Edit: Certainly I don't ever see many PCs fighting defensively (-4 to hit +2 AC), and it will usually be a round or 2 before any can flank, even if it's not a battle on a confined frontage.

Edit 2: Because of the troll's reach, a badly wounded fighter who retreats will take an AoO. A Fighter with say 25 hp left is very unlikely to retreat, but if he gets rended he's dead. I actually lost my favouritest PC ever in similar circumstances, a 6th level Fighter who was critted by an Enlarged 6th level orc Fighter, and went from ca 22 hp left to -18 or so.
 
Last edited:

I think one of the other important aspects is how people came to the game. Those that started with 3E probably have pretty different experiences than those that started with BECMI (me!) or 1E or 2E, and people that came in from different games entirely (Vampire players migrating to D&D with 3E, frex) also had a different experience. The toolkit idea is a valid one, but where we took our apprenticeship is going to have a big impact on what we are going to try and build.

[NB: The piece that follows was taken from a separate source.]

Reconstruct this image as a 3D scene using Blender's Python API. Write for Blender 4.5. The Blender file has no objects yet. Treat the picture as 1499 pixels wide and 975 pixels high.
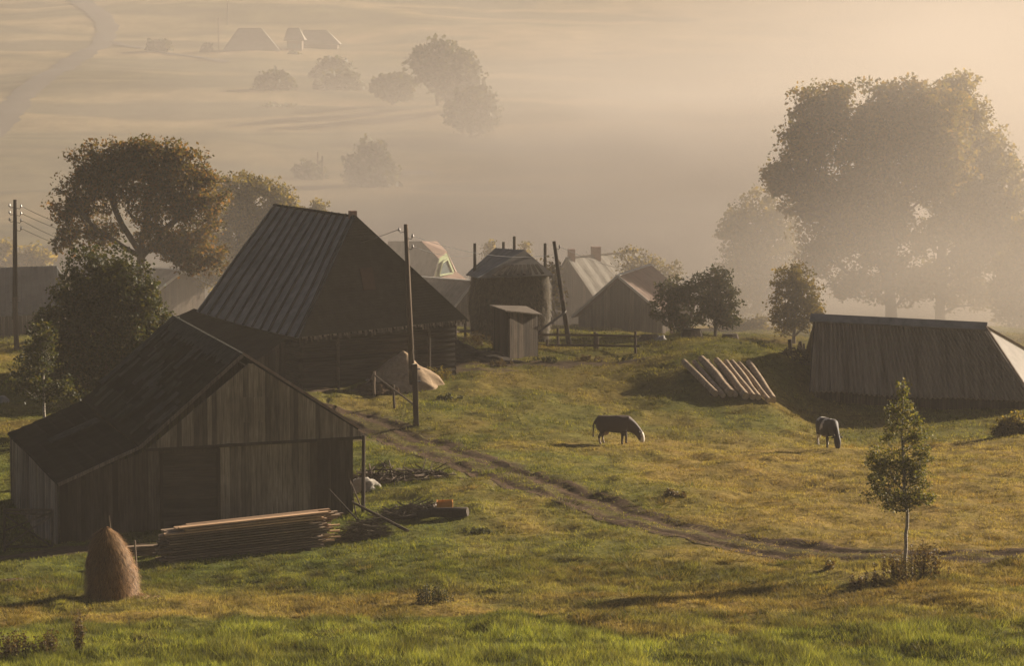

I never really encountered the big complaints regarding 3E that led to many of 4E's design changes simply because I did my best to run 3E the same way as I had always run D&D -- sandboxy, emergent story, player centric fantasy adventure with equal doses of gritty and epic. I would run into a wall every once in a while, of course, but overall I was most successful when I just did what I do behind the screen and relaxed a little. At the same time, though, players that really embraced builds or square-counting kind of disrupted my mojo.

Personally, this explanation falls apart for me. I started playing with 3e, and have never played with someone who played before it. And yet I always get lumped into the "grognard" side of things, and I know I'm not the only person around in that situation. I remain unconvinced that length of gaming history is as meaningful as we'd like to believe it is.